What is needed
Lines containing the word "scene" are to be located and copied.

* start *

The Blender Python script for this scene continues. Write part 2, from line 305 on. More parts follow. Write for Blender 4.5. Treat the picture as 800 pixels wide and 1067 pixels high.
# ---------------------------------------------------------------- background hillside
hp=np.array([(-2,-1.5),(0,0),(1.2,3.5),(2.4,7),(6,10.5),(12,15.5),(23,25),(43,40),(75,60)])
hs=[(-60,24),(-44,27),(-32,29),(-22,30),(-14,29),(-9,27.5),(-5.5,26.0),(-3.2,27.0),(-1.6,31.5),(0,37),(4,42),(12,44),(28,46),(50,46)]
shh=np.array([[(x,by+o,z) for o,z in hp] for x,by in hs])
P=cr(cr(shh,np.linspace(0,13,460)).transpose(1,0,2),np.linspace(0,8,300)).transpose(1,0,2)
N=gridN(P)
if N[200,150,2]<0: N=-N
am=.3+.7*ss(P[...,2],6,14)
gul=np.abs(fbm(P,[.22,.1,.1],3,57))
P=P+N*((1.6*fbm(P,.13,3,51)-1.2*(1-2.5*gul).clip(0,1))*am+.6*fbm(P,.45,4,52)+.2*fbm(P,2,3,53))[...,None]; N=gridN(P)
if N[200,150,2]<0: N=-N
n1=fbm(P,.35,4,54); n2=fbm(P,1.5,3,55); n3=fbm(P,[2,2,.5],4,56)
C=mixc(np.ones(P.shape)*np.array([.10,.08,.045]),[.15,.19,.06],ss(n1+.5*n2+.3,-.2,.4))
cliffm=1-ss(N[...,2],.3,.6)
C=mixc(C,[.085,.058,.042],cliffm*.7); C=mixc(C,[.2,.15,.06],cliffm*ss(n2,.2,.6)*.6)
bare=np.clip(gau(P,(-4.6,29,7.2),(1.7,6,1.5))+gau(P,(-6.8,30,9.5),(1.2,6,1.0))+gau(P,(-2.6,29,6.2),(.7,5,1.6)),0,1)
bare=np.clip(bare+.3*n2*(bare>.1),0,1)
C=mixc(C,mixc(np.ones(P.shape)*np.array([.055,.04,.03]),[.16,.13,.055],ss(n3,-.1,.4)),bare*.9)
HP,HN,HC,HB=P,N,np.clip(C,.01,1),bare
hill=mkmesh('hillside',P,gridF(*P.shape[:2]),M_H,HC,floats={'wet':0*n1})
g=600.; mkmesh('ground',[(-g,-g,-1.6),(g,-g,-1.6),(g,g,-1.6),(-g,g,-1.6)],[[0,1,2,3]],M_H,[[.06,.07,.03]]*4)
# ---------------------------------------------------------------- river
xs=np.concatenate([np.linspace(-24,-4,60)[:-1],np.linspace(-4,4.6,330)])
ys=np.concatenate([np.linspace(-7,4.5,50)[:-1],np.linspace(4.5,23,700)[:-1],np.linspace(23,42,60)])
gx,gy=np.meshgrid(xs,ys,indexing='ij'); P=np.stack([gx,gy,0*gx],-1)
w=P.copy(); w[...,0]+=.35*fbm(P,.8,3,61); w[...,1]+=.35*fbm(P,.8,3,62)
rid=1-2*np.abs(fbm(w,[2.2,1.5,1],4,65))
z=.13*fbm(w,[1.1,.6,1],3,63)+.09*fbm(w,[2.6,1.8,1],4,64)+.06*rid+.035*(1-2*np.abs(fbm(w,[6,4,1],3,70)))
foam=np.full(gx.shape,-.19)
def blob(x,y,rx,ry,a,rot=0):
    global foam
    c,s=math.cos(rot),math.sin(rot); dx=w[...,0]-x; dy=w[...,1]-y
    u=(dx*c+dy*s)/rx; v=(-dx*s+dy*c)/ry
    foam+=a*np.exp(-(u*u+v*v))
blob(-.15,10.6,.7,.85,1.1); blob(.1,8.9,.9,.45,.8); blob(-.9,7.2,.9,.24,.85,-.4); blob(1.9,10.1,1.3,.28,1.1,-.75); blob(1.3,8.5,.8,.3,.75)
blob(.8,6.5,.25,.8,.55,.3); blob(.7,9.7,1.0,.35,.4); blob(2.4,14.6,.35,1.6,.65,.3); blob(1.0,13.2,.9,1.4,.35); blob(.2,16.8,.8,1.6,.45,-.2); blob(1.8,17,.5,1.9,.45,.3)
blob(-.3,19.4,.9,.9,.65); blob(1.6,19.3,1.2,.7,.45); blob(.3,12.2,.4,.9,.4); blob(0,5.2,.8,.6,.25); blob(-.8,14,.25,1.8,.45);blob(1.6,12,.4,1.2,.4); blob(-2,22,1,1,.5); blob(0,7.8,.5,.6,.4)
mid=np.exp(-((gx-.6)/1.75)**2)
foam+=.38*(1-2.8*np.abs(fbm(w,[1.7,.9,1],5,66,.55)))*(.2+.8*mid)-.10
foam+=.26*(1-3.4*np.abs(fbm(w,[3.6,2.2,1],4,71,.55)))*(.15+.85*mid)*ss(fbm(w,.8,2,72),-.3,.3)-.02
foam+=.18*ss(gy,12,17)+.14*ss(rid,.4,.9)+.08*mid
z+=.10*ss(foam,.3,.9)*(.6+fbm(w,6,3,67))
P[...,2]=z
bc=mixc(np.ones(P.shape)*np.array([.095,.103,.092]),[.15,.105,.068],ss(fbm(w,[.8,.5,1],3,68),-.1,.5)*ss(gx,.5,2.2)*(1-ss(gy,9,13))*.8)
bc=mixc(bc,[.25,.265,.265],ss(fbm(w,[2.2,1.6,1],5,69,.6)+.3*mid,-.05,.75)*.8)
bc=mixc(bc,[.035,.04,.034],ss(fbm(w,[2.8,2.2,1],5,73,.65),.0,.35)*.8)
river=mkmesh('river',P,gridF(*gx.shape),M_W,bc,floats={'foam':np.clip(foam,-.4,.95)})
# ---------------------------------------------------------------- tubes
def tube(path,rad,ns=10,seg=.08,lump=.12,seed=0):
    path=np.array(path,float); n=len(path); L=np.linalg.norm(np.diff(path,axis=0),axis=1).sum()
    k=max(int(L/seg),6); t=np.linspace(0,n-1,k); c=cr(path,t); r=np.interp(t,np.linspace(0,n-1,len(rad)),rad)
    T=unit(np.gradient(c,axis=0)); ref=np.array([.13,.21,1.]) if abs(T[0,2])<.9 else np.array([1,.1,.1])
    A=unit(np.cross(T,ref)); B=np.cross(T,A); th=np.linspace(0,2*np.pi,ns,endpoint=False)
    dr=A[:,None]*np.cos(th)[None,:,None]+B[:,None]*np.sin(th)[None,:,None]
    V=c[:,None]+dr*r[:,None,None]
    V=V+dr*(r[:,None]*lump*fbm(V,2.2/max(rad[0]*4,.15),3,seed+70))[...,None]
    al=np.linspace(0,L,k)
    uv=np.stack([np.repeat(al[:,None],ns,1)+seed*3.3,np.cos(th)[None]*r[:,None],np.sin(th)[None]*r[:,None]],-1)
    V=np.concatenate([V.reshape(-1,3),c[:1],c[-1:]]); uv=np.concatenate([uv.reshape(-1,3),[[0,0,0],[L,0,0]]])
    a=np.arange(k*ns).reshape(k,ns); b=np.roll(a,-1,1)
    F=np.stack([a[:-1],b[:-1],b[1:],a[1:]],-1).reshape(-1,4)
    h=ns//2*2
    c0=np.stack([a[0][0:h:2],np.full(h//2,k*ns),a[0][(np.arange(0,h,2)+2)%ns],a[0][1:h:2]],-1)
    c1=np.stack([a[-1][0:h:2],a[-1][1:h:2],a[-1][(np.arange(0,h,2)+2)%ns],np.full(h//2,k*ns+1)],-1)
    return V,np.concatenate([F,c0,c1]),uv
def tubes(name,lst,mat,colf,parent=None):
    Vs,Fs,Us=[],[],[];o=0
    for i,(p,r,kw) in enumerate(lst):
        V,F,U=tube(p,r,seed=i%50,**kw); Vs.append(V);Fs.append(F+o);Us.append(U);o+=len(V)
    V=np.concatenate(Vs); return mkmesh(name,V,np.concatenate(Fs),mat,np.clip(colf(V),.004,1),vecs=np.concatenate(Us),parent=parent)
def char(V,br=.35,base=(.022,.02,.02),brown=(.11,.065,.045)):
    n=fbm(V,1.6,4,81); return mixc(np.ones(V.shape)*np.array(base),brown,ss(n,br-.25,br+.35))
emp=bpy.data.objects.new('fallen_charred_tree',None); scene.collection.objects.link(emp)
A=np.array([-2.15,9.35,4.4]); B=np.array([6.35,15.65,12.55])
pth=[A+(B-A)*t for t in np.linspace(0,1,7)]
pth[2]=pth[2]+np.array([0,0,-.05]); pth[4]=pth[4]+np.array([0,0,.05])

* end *

Task answer
The Blender Python script for this scene continues. Write part 2, from line 305 on. More parts follow. Write for Blender 4.5. Treat the picture as 800 pixels wide and 1067 pixels high.
emp=bpy.data.objects.new('fallen_charred_tree',None); scene.collection.objects.link(emp)